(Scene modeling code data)

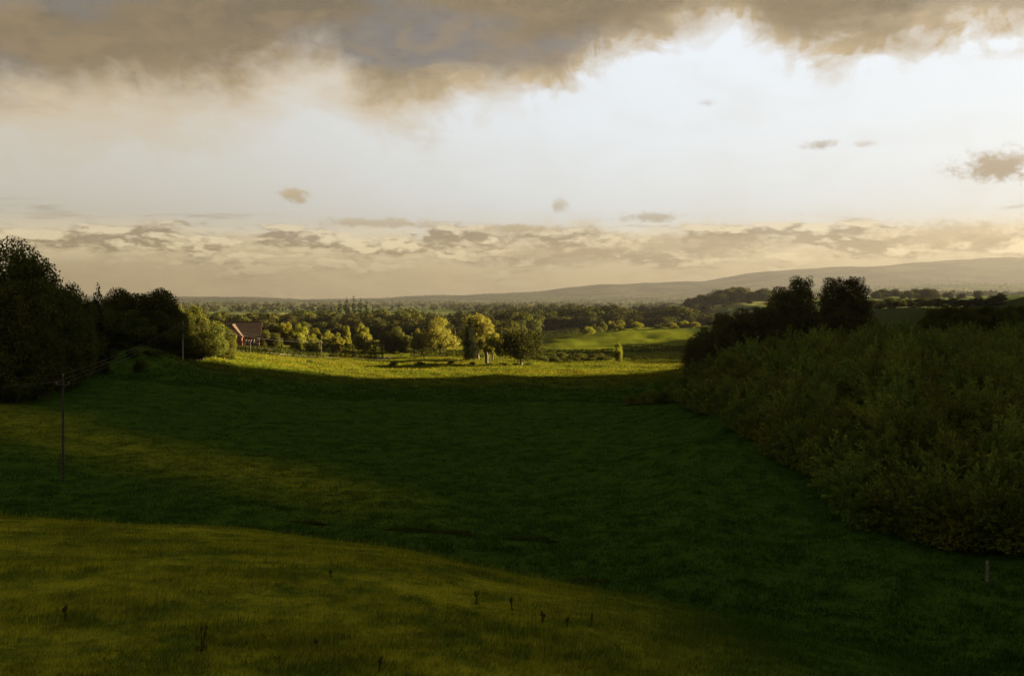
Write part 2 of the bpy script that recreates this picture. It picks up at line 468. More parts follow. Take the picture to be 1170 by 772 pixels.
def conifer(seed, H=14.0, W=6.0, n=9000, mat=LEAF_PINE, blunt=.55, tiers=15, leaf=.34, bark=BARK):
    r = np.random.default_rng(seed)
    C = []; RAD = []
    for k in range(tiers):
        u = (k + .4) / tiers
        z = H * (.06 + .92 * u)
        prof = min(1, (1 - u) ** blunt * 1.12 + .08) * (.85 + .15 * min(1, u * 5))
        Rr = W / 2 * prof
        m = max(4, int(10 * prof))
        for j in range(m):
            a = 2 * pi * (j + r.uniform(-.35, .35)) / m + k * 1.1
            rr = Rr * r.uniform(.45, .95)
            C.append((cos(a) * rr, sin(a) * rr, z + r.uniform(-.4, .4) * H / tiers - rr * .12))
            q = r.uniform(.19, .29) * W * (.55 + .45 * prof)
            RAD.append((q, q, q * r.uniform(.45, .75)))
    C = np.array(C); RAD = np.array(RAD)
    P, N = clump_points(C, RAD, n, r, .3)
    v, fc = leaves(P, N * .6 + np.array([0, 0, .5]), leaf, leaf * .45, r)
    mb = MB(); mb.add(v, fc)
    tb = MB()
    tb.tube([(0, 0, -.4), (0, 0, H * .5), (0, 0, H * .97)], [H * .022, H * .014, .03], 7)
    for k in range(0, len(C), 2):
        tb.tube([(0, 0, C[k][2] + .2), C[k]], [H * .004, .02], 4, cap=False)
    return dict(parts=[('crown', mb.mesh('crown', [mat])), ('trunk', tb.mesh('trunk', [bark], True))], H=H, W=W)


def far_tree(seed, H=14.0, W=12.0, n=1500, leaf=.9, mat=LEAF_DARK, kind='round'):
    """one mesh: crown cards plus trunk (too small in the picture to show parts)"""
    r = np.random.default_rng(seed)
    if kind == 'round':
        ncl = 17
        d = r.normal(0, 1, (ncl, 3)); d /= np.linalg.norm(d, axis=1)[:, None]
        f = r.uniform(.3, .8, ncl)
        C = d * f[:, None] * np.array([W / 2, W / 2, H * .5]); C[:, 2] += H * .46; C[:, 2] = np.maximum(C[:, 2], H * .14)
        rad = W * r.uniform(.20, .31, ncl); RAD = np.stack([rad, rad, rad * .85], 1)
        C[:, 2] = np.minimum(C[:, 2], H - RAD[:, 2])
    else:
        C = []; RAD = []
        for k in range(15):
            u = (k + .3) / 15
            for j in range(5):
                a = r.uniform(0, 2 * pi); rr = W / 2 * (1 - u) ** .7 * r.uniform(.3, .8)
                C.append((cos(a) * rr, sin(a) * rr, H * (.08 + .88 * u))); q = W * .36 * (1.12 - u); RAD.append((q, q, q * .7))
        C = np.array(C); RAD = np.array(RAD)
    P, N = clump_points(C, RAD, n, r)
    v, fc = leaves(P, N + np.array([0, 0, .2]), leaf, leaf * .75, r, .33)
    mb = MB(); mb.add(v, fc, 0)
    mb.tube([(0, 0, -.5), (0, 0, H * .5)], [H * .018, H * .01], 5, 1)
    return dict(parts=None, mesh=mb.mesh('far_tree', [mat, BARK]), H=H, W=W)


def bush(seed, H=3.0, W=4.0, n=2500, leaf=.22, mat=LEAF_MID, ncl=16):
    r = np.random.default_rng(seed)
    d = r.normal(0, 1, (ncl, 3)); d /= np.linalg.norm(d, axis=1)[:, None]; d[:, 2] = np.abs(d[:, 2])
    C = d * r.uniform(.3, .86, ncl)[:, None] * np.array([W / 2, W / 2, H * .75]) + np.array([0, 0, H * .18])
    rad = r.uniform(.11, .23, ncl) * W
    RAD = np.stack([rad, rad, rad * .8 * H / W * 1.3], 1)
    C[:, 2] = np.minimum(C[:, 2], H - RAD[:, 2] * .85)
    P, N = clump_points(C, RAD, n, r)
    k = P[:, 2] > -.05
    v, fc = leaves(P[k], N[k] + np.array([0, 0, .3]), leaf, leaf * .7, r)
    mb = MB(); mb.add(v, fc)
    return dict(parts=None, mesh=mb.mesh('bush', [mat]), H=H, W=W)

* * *

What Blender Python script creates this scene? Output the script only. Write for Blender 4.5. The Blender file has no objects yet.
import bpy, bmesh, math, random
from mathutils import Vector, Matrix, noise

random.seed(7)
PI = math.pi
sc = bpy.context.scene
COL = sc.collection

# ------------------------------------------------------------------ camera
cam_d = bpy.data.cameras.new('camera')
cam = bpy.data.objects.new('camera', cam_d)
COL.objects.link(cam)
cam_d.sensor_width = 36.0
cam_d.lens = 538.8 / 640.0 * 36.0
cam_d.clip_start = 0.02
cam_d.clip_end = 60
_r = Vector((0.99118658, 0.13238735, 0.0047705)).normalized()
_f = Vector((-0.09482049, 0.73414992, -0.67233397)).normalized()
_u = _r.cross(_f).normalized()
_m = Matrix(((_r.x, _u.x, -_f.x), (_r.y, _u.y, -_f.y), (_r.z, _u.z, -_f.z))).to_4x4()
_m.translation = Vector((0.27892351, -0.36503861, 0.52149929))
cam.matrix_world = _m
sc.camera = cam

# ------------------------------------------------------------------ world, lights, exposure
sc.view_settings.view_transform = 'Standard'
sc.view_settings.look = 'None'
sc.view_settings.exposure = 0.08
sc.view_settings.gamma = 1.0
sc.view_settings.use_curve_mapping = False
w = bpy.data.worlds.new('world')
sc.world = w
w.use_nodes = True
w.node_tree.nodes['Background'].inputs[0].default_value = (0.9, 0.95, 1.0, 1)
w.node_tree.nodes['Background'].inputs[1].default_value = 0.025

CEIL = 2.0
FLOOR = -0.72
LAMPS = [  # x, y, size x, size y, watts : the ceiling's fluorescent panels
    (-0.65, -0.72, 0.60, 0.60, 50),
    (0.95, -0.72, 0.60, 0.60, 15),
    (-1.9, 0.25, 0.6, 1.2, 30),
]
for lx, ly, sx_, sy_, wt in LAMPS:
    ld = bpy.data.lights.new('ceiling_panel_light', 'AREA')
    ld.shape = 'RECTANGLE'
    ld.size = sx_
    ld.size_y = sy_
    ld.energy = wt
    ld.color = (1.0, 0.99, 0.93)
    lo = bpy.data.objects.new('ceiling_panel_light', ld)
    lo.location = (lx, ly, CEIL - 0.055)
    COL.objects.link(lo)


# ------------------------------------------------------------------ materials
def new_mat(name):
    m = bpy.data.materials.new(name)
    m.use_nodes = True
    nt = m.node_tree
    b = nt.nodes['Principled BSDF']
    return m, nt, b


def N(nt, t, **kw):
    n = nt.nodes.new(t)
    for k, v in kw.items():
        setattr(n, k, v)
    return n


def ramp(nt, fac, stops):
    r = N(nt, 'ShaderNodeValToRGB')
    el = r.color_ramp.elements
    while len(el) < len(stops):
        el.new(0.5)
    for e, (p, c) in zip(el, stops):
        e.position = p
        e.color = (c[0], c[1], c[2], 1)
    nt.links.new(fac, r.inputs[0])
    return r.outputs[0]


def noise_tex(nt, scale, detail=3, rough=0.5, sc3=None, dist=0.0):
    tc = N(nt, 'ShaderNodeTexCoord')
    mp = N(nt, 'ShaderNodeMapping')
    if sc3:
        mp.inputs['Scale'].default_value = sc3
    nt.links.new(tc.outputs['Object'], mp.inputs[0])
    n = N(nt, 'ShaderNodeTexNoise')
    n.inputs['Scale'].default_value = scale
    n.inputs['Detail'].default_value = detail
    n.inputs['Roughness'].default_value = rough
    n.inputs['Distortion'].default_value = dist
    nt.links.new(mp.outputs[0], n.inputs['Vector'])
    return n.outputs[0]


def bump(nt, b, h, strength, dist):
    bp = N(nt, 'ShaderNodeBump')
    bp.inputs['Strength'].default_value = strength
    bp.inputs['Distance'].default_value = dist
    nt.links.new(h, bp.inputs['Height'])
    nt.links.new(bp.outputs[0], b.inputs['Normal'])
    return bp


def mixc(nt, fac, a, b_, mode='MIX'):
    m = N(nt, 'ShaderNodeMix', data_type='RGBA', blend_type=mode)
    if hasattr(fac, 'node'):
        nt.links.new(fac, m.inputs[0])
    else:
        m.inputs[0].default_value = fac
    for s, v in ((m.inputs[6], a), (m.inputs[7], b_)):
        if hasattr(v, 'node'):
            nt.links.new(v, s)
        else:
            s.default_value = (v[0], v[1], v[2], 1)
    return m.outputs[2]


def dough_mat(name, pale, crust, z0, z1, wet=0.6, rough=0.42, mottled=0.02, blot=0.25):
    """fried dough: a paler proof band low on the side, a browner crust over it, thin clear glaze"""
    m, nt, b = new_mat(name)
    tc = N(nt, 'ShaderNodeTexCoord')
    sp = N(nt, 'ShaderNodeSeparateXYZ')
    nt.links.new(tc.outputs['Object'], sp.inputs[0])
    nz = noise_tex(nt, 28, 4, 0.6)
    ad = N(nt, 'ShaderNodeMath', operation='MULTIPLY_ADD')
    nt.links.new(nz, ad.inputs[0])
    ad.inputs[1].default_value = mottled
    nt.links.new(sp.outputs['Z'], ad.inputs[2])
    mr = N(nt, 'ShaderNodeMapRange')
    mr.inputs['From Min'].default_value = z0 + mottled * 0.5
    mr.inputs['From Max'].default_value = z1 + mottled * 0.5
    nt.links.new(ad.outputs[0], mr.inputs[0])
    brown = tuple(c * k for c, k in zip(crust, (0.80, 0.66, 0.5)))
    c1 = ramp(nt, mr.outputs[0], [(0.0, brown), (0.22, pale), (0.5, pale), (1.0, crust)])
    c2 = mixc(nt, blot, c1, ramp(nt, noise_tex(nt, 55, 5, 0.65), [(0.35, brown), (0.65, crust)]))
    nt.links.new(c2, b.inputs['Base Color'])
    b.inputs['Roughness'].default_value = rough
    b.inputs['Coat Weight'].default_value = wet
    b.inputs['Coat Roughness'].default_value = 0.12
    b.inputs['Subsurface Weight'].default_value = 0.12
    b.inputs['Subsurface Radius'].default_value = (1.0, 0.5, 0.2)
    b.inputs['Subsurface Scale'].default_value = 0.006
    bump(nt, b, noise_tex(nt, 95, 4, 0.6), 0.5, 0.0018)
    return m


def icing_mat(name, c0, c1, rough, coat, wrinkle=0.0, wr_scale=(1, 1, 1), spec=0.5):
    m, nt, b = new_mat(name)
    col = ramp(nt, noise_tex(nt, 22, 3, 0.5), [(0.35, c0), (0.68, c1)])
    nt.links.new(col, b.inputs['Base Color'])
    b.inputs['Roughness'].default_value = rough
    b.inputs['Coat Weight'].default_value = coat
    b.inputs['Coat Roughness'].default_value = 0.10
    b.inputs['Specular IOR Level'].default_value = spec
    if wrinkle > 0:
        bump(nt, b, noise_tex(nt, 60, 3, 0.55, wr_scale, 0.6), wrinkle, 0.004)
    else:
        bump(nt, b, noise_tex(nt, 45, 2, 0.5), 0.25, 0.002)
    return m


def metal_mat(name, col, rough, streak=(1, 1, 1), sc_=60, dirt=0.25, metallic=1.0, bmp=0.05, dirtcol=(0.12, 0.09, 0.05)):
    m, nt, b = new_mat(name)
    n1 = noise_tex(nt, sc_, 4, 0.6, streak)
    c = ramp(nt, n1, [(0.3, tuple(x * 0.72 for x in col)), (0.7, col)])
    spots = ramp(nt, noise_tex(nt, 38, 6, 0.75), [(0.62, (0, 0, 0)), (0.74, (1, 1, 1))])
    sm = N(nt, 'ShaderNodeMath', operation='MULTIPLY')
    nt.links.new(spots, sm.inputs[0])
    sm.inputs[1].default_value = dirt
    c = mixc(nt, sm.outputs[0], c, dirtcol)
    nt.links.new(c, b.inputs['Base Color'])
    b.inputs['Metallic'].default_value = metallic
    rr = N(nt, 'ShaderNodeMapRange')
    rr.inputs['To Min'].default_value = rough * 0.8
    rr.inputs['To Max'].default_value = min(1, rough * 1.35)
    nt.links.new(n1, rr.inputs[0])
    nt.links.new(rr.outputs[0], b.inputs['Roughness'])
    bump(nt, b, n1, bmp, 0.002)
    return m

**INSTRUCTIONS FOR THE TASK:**
Output exactly the lines of the material above from the one containing "Write part 2" up to and including the one containing "True))], H=H, W=W)".

**WRITTEN RESPONSE:**
Write part 2 of the bpy script that recreates this picture. It picks up at line 468. More parts follow. Take the picture to be 1170 by 772 pixels.
def conifer(seed, H=14.0, W=6.0, n=9000, mat=LEAF_PINE, blunt=.55, tiers=15, leaf=.34, bark=BARK):
    r = np.random.default_rng(seed)
    C = []; RAD = []
    for k in range(tiers):
        u = (k + .4) / tiers
        z = H * (.06 + .92 * u)
        prof = min(1, (1 - u) ** blunt * 1.12 + .08) * (.85 + .15 * min(1, u * 5))
        Rr = W / 2 * prof
        m = max(4, int(10 * prof))
        for j in range(m):
            a = 2 * pi * (j + r.uniform(-.35, .35)) / m + k * 1.1
            rr = Rr * r.uniform(.45, .95)
            C.append((cos(a) * rr, sin(a) * rr, z + r.uniform(-.4, .4) * H / tiers - rr * .12))
            q = r.uniform(.19, .29) * W * (.55 + .45 * prof)
            RAD.append((q, q, q * r.uniform(.45, .75)))
    C = np.array(C); RAD = np.array(RAD)
    P, N = clump_points(C, RAD, n, r, .3)
    v, fc = leaves(P, N * .6 + np.array([0, 0, .5]), leaf, leaf * .45, r)
    mb = MB(); mb.add(v, fc)
    tb = MB()
    tb.tube([(0, 0, -.4), (0, 0, H * .5), (0, 0, H * .97)], [H * .022, H * .014, .03], 7)
    for k in range(0, len(C), 2):
        tb.tube([(0, 0, C[k][2] + .2), C[k]], [H * .004, .02], 4, cap=False)
    return dict(parts=[('crown', mb.mesh('crown', [mat])), ('trunk', tb.mesh('trunk', [bark], True))], H=H, W=W)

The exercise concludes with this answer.